Using the listing below, extract each line that has the word "were" in it.
::: Material to process
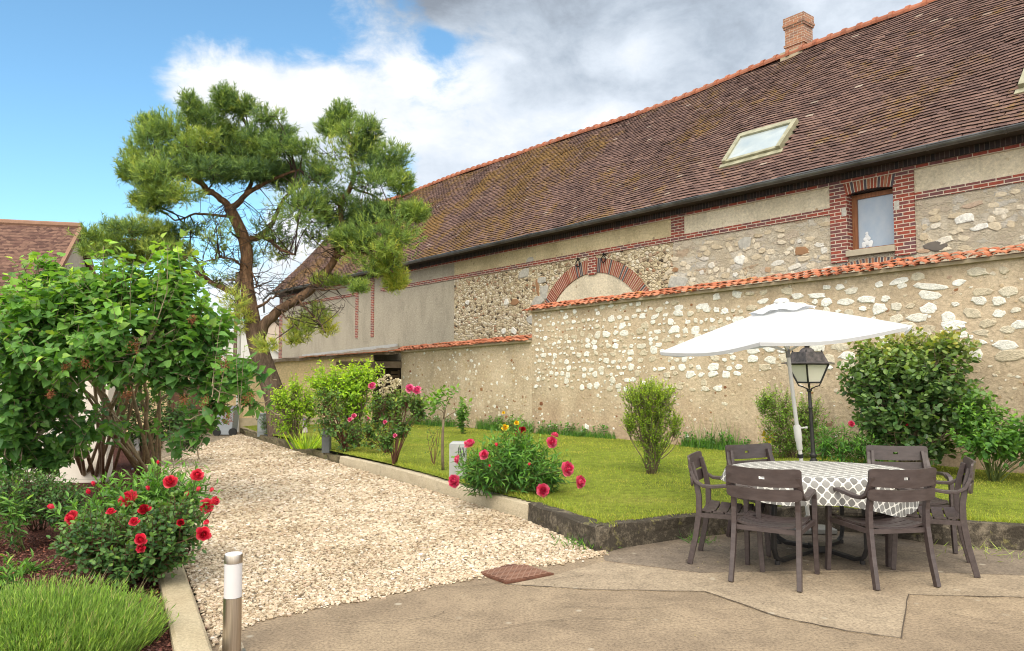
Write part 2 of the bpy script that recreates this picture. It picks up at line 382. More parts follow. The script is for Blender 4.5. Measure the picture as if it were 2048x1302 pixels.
sheet("terrace_darker_strip", P([(1206, 1110), (1330, 1060), (1620, 1040), (1900, 1070), (2300, 1100), (2300, 1159), (2048, 1151), (1700, 1140), (1400, 1146), (1210, 1122)]), .004, m_conc3)  # darker concrete tone between the kerb and the paler strip
# cracks: thin dark joints between the slabs
g = G("joint", .95, .1); m_joint = g.out((.09, .07, .055))
for i, pl in enumerate(([(1012, 1170), (1200, 1181), (1410, 1184), (1560, 1236), (1690, 1263), (1801, 1278), (1818, 1191), (2048, 1196), (2300, 1206)],)):
    mb = MB(); q = [onz(x, y) for x, y in pl]
    pts = []
    for a, b in zip(q[:-1], q[1:]):
        for k in range(6): pts.append(a.lerp(b, k / 6) + Vector((random.uniform(-.006, .006), random.uniform(-.006, .006), 0)))
    pts.append(q[-1])
    for k in range(len(pts) - 1):
        d = (pts[k + 1] - pts[k]); nn = Vector((-d.y, d.x, 0)).normalized() * random.uniform(.003, .006)
        mb.add([pts[k] - nn + Vector((0, 0, .008)), pts[k + 1] - nn + Vector((0, 0, .008)), pts[k + 1] + nn + Vector((0, 0, .008)), pts[k] + nn + Vector((0, 0, .008))], [(0, 1, 2, 3)])
    structure(mb.build("terrace_joint", m_joint))

rk = np.random.default_rng(91)
for q0, ang, ln_ in (((840, 1174), 0.02, 1.5), ((1120, 1215), -.3, .9), ((700, 1250), .5, .8), ((1560, 1150), .1, 1.2), ((1890, 1225), -1.1, .7), ((1330, 1128), .35, .6), ((950, 1262), .12, 1.1)):
    p = onz(*q0); mb = MB(); a_ = ang; w_ = .0022; z_ = .0088
    for k in range(int(ln_ / .03)):
        a_ += rk.normal(0, .28) - (a_ - ang) * .15; q_ = p + Vector((math.cos(a_), math.sin(a_) * .6, 0)) * .03; d = (q_ - p); nn = Vector((-d.y, d.x, 0)).normalized() * w_ * rk.uniform(.4, 1.4)
        mb.add([p - nn + Vector((0, 0, z_)), q_ - nn + Vector((0, 0, z_)), q_ + nn + Vector((0, 0, z_)), p + nn + Vector((0, 0, z_))], [(0, 1, 2, 3)]); p = q_
    structure(mb.build("terrace_crack", m_joint))

# gravel drive
g = G("gravel_bed", .9, .2); o_ = g.obj()
v_ = g.vor(o_, 38, 'F1', out='Color'); e_ = g.vor(o_, 38, 'F1'); n_ = g.noise(o_, .8, 6)
vx = g.xyz(v_)[0]
c_ = g.ramp(vx, [(0, (.22, .16, .10)), (.3, (.40, .32, .22)), (.6, (.50, .42, .31)), (.85, (.45, .34, .25)), (1, (.60, .55, .48))])
c_ = g.mix(1.0, c_, g.ramp(e_, [(.25, 1.0), (.62, .42)]), 'MULTIPLY')
c_ = g.mix(1.0, c_, g.ramp(n_, [(.3, .82), (.7, 1.08)]), 'MULTIPLY')
m_grav = g.out(c_, normal=g.bump(g.math('MULTIPLY', e_, -1), .9, .03))
DRIVE = LK[1:] + [kpt(250, 868), kpt(250, 855), kpt(478, 855)] + RK[::-1] + TE[::-1]
GRAVZ = lambda x, y: gz(x, y) + .012
patch("gravel_drive", DRIVE, GRAVZ, .08, m_grav)

# planting bed with red lava mulch
g = G("mulch", .95, .1); o_ = g.obj(); v_ = g.vor(o_, 60, 'F1', out='Color'); e_ = g.vor(o_, 60, 'F1')
c_ = g.ramp(g.xyz(v_)[0], [(0, (.07, .03, .025)), (.5, (.17, .065, .05)), (1, (.28, .13, .10))])
m_mulch = g.out(g.mix(1.0, c_, g.ramp(e_, [(.2, 1.0), (.6, .35)]), 'MULTIPLY'), normal=g.bump(g.math('MULTIPLY', e_, -1), 1.0, .03))
BED = [(p[0] - .06, p[1]) for p in LK] + [(-13, 19.5), (-13, 2)]
patch("planting_bed", BED, lambda x, y: gz(x, y) - .01 + .03 * np.sin(x * 2.1) * np.sin(y * 1.7), .15, m_mulch)

# lawn
g = G("lawn_turf", .95, .1); o_ = g.obj(); a_ = g.noise(o_, .7, 8, .6); b_ = g.noise(o_, 9, 6, .7); d_ = g.noise(o_, 70, 3, .7)
c_ = g.ramp(a_, [(.3, (.17, .22, .03)), (.55, (.26, .31, .045)), (.75, (.34, .32, .08))])
c_ = g.mix(1.0, c_, g.ramp(b_, [(.3, .55), (.65, 1.2)]), 'MULTIPLY'); c_ = g.mix(.8, c_, g.ramp(d_, [(.3, .4), (.7, 1.3)]), 'MULTIPLY')
m_turf = g.out(c_, normal=g.bump(g.math('ADD', b_, d_), .8, .03))
wend = XY(-20.2, P_GW + .1)
CW0, CW1 = drive(250, 868), XYZ(-20.25, P_GW + .02, -.25)       # foot of the cream shed wall, left to right
LAWN = [(x + .09, y + .05) for x, y in RK] + [(CW0.x + .53 * (CW1.x - CW0.x), CW0.y + .53 * (CW1.y - CW0.y) + .1), (CW1.x, CW1.y + .1), wend, XY(1.0, P_GW + .1), (9, 6.9), *[(x, y + .15) for x, y in FK[::-1]]]
patch("lawn", LAWN, lz, .05, m_turf)

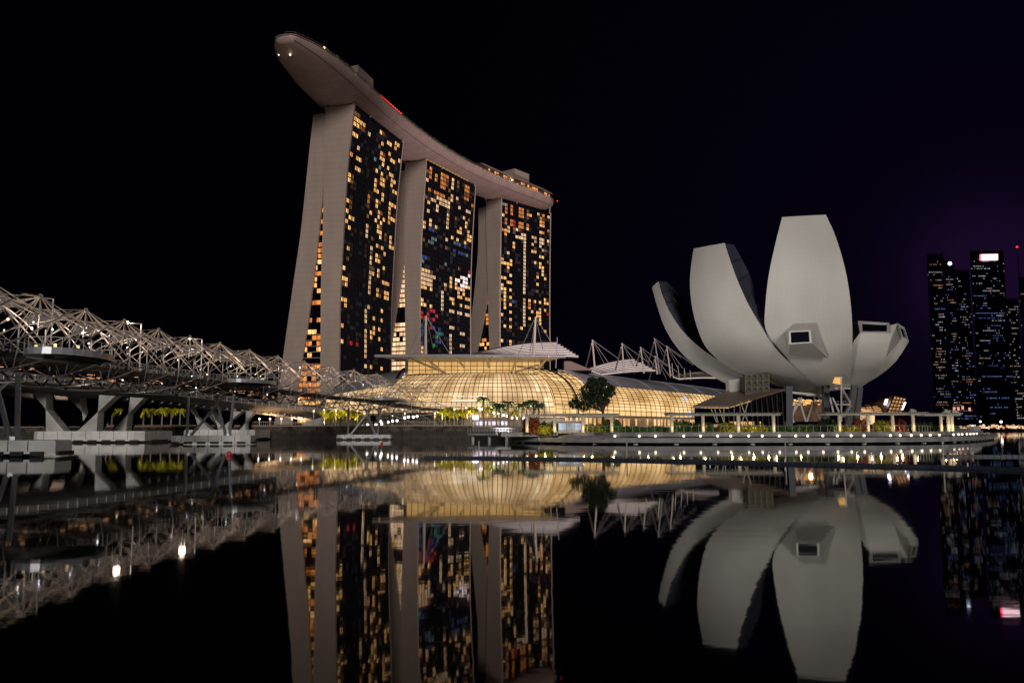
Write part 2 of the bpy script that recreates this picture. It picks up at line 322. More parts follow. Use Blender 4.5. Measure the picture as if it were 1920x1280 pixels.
::::::
Answer for this exercise:
Write part 2 of the bpy script that recreates this picture. It picks up at line 382. More parts follow. The script is for Blender 4.5. Measure the picture as if it were 2048x1302 pixels.
Write part 2 of the bpy script that recreates this picture. It picks up at line 322. More parts follow. Use Blender 4.5. Measure the picture as if it were 1920x1280 pixels.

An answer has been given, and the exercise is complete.